GOAL OF THE EXERCISE. Please output every line of the material as it stands, without the pictures.

DATASET CONTENT.

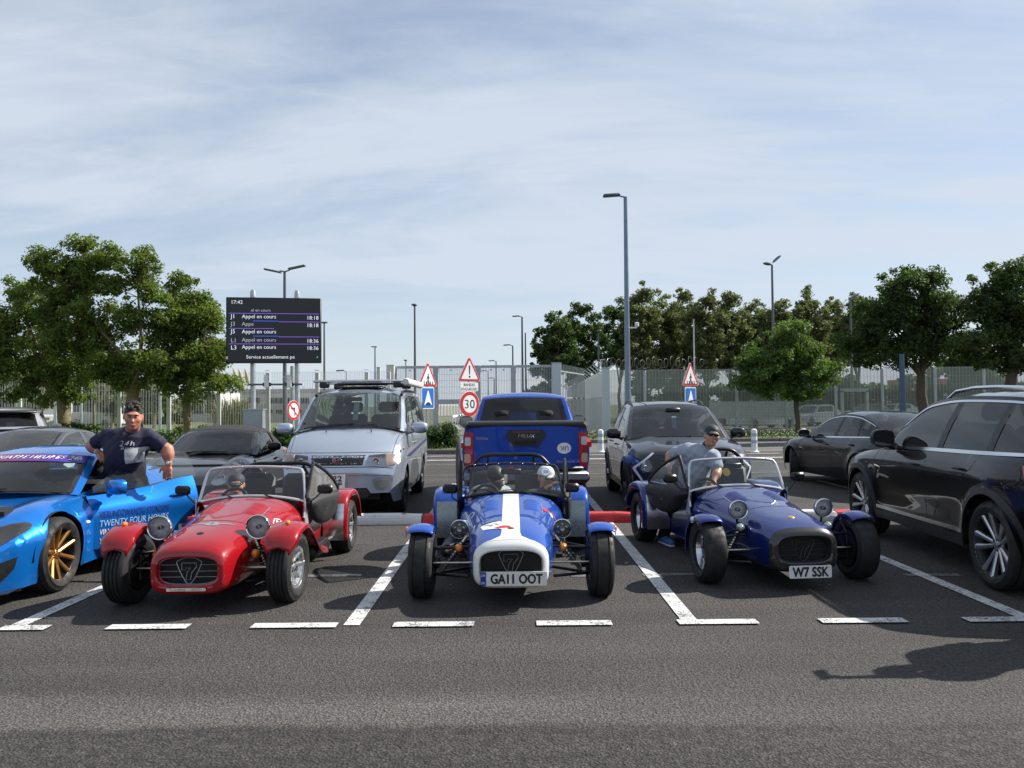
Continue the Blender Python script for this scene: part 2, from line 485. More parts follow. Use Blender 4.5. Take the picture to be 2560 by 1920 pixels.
# ---------------- laying shapes on a curved body
class Surf:
 def __init__(s, *meshes):
  V, F = [], []
  for me in meshes:
   k = len(V)
   V += [v.co.copy() for v in me.vertices]
   F += [[i + k for i in p.vertices] for p in me.polygons]
  s.bvh = BVHTree.FromPolygons(V, F)
 AX = {'F': (Vector((0, 1, 0)), lambda a, b: Vector((a, -9, b))),
   'B': (Vector((0, -1, 0)), lambda a, b: Vector((a, 12, b))),
   'L': (Vector((-1, 0, 0)), lambda a, b: Vector((6, a, b))),
   'R': (Vector((1, 0, 0)), lambda a, b: Vector((-6, a, b))),
   'T': (Vector((0, 0, -1)), lambda a, b: Vector((a, b, 6)))}
 def hit(s, ax, a, b, near=None):
  d, f = s.AX[ax]
  o = f(a, b)
  h = s.bvh.ray_cast(o, d)
  if h[0] is None:
   return None
  return h[0]
 def lay(s, name, poly, ax, mat, parent, off=0.004, thick=0.012, step=0.06, tris=None):
  """polygon in the projection plane -> a conforming thin solid on the body"""
  d, f = s.AX[ax]
  if tris is None:
   bm = bmesh.new()
   bm.faces.new([bm.verts.new((p[0], p[1], 0)) for p in poly])
   xs = [p[0] for p in poly]; ys = [p[1] for p in poly]
   for k, (lo, hi) in enumerate(((min(xs), max(xs)), (min(ys), max(ys)))):
    n = int((hi - lo) / step)
    for i in range(1, n + 1):
     c = lo + (hi - lo) * i / (n + 1)
     co = (c, 0, 0) if k == 0 else (0, c, 0)
     no = (1, 0, 0) if k == 0 else (0, 1, 0)
     bmesh.ops.bisect_plane(bm, geom=bm.verts[:] + bm.edges[:] + bm.faces[:], plane_co=co, plane_no=no)
   bmesh.ops.triangulate(bm, faces=[q for q in bm.faces if len(q.verts) > 4])
  else:
   bm = bmesh.new()
   vs = [bm.verts.new((v[0], v[1], 0)) for v in tris[0]]
   for q in tris[1]:
    try: bm.faces.new([vs[i] for i in q])
    except ValueError: pass
  P = {}
  depth = []
  for v in bm.verts:
   h = s.hit(ax, v.co.x, v.co.y)
   P[v] = h
   if h is not None: depth.append((h - f(v.co.x, v.co.y)).dot(d))
  dm = sorted(depth)[len(depth) // 2] if depth else 6.0
  for v in bm.verts:
   if P[v] is None:
    best = None
    q = f(v.co.x, v.co.y) + d * dm
    nr = s.bvh.find_nearest(q)
    o = f(v.co.x, v.co.y)
    P[v] = o + d * ((nr[0] - o).dot(d) if nr[0] is not None else dm)
  for v in bm.verts: v.co = P[v] - d * off
  if thick:
   r = bmesh.ops.extrude_face_region(bm, geom=bm.faces[:])
   for e in r['geom']:
    if isinstance(e, bmesh.types.BMVert): e.co += -d * 0.0
   nv = [e for e in r['geom'] if isinstance(e, bmesh.types.BMVert)]
   # originals go inwards
   news = set(nv)
   for v in bm.verts:
    if v not in news: v.co += d * thick
  bmesh.ops.recalc_face_normals(bm, faces=bm.faces)
  me = bpy.data.meshes.new(name); bm.to_mesh(me); bm.free()
  me.materials.append(mat)
  me.shade_smooth(); me.set_sharp_from_angle(angle=R(40))
  return link(name, me, parent)
 def seam(s, name, pts, ax, mat, parent, w=0.007, off=0.0012, closed=False, step=0.05):
  """thin dark gap or trim following a polyline drawn in the projection plane"""
  P = [Vector((p[0], p[1], 0)) for p in pts]
  if closed: P.append(P[0])
  Q = []
  for i in range(len(P) - 1):
   n = max(1, int((P[i + 1] - P[i]).length / step))
   Q += [P[i].lerp(P[i + 1], k / n) for k in range(n)]
  Q.append(P[-1])
  d, f = s.AX[ax]
  L, Rr = [], []
  for i, q in enumerate(Q):
   t = (Q[min(i + 1, len(Q) - 1)] - Q[max(i - 1, 0)]).normalized()
   nn = Vector((-t.y, t.x, 0)) * (w / 2)
   a = s.hit(ax, *(q + nn)[:2]); b = s.hit(ax, *(q - nn)[:2])
   if a is None or b is None: continue
   L.append(a - d * off); Rr.append(b - d * off)
  if len(L) < 2: return None
  mb = MB().grid([L, Rr])
  return mb.obj(name, mat, parent, smooth=0)
 def text(s, name, txt, ax, mat, parent, c, size, width=None, height=None, rot=0.0, off=0.004, flip=False, **kw):
  V, F = text_data(txt, size, **kw)
  xs = [v[0] for v in V]; ys = [v[1] for v in V]
  cx, cy = (min(xs) + max(xs)) / 2, (min(ys) + max(ys)) / 2
  fx = width / (max(xs) - min(xs)) if width else 1.0
  fy = height / (max(ys) - min(ys)) if height else 1.0
  ca, sa = math.cos(rot), math.sin(rot)
  VV = []
  for v in V:
   a, b = (v[0] - cx) * fx * (-1 if flip else 1), (v[1] - cy) * fy
   VV.append((c[0] + a * ca - b * sa, c[1] + a * sa + b * ca))
  return s.lay(name, None, ax, mat, parent, off=off, thick=0, tris=(VV, F))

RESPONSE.
Continue the Blender Python script for this scene: part 2, from line 485. More parts follow. Use Blender 4.5. Take the picture to be 2560 by 1920 pixels.
# ---------------- laying shapes on a curved body
class Surf:
 def __init__(s, *meshes):
  V, F = [], []
  for me in meshes:
   k = len(V)
   V += [v.co.copy() for v in me.vertices]
   F += [[i + k for i in p.vertices] for p in me.polygons]
  s.bvh = BVHTree.FromPolygons(V, F)
 AX = {'F': (Vector((0, 1, 0)), lambda a, b: Vector((a, -9, b))),
   'B': (Vector((0, -1, 0)), lambda a, b: Vector((a, 12, b))),
   'L': (Vector((-1, 0, 0)), lambda a, b: Vector((6, a, b))),
   'R': (Vector((1, 0, 0)), lambda a, b: Vector((-6, a, b))),
   'T': (Vector((0, 0, -1)), lambda a, b: Vector((a, b, 6)))}
 def hit(s, ax, a, b, near=None):
  d, f = s.AX[ax]
  o = f(a, b)
  h = s.bvh.ray_cast(o, d)
  if h[0] is None:
   return None
  return h[0]
 def lay(s, name, poly, ax, mat, parent, off=0.004, thick=0.012, step=0.06, tris=None):
  """polygon in the projection plane -> a conforming thin solid on the body"""
  d, f = s.AX[ax]
  if tris is None:
   bm = bmesh.new()
   bm.faces.new([bm.verts.new((p[0], p[1], 0)) for p in poly])
   xs = [p[0] for p in poly]; ys = [p[1] for p in poly]
   for k, (lo, hi) in enumerate(((min(xs), max(xs)), (min(ys), max(ys)))):
    n = int((hi - lo) / step)
    for i in range(1, n + 1):
     c = lo + (hi - lo) * i / (n + 1)
     co = (c, 0, 0) if k == 0 else (0, c, 0)
     no = (1, 0, 0) if k == 0 else (0, 1, 0)
     bmesh.ops.bisect_plane(bm, geom=bm.verts[:] + bm.edges[:] + bm.faces[:], plane_co=co, plane_no=no)
   bmesh.ops.triangulate(bm, faces=[q for q in bm.faces if len(q.verts) > 4])
  else:
   bm = bmesh.new()
   vs = [bm.verts.new((v[0], v[1], 0)) for v in tris[0]]
   for q in tris[1]:
    try: bm.faces.new([vs[i] for i in q])
    except ValueError: pass
  P = {}
  depth = []
  for v in bm.verts:
   h = s.hit(ax, v.co.x, v.co.y)
   P[v] = h
   if h is not None: depth.append((h - f(v.co.x, v.co.y)).dot(d))
  dm = sorted(depth)[len(depth) // 2] if depth else 6.0
  for v in bm.verts:
   if P[v] is None:
    best = None
    q = f(v.co.x, v.co.y) + d * dm
    nr = s.bvh.find_nearest(q)
    o = f(v.co.x, v.co.y)
    P[v] = o + d * ((nr[0] - o).dot(d) if nr[0] is not None else dm)
  for v in bm.verts: v.co = P[v] - d * off
  if thick:
   r = bmesh.ops.extrude_face_region(bm, geom=bm.faces[:])
   for e in r['geom']:
    if isinstance(e, bmesh.types.BMVert): e.co += -d * 0.0
   nv = [e for e in r['geom'] if isinstance(e, bmesh.types.BMVert)]
   # originals go inwards
   news = set(nv)
   for v in bm.verts:
    if v not in news: v.co += d * thick
  bmesh.ops.recalc_face_normals(bm, faces=bm.faces)
  me = bpy.data.meshes.new(name); bm.to_mesh(me); bm.free()
  me.materials.append(mat)
  me.shade_smooth(); me.set_sharp_from_angle(angle=R(40))
  return link(name, me, parent)
 def seam(s, name, pts, ax, mat, parent, w=0.007, off=0.0012, closed=False, step=0.05):
  """thin dark gap or trim following a polyline drawn in the projection plane"""
  P = [Vector((p[0], p[1], 0)) for p in pts]
  if closed: P.append(P[0])
  Q = []
  for i in range(len(P) - 1):
   n = max(1, int((P[i + 1] - P[i]).length / step))
   Q += [P[i].lerp(P[i + 1], k / n) for k in range(n)]
  Q.append(P[-1])
  d, f = s.AX[ax]
  L, Rr = [], []
  for i, q in enumerate(Q):
   t = (Q[min(i + 1, len(Q) - 1)] - Q[max(i - 1, 0)]).normalized()
   nn = Vector((-t.y, t.x, 0)) * (w / 2)
   a = s.hit(ax, *(q + nn)[:2]); b = s.hit(ax, *(q - nn)[:2])
   if a is None or b is None: continue
   L.append(a - d * off); Rr.append(b - d * off)
  if len(L) < 2: return None
  mb = MB().grid([L, Rr])
  return mb.obj(name, mat, parent, smooth=0)
 def text(s, name, txt, ax, mat, parent, c, size, width=None, height=None, rot=0.0, off=0.004, flip=False, **kw):
  V, F = text_data(txt, size, **kw)
  xs = [v[0] for v in V]; ys = [v[1] for v in V]
  cx, cy = (min(xs) + max(xs)) / 2, (min(ys) + max(ys)) / 2
  fx = width / (max(xs) - min(xs)) if width else 1.0
  fy = height / (max(ys) - min(ys)) if height else 1.0
  ca, sa = math.cos(rot), math.sin(rot)
  VV = []
  for v in V:
   a, b = (v[0] - cx) * fx * (-1 if flip else 1), (v[1] - cy) * fy
   VV.append((c[0] + a * ca - b * sa, c[1] + a * sa + b * ca))
  return s.lay(name, None, ax, mat, parent, off=off, thick=0, tris=(VV, F))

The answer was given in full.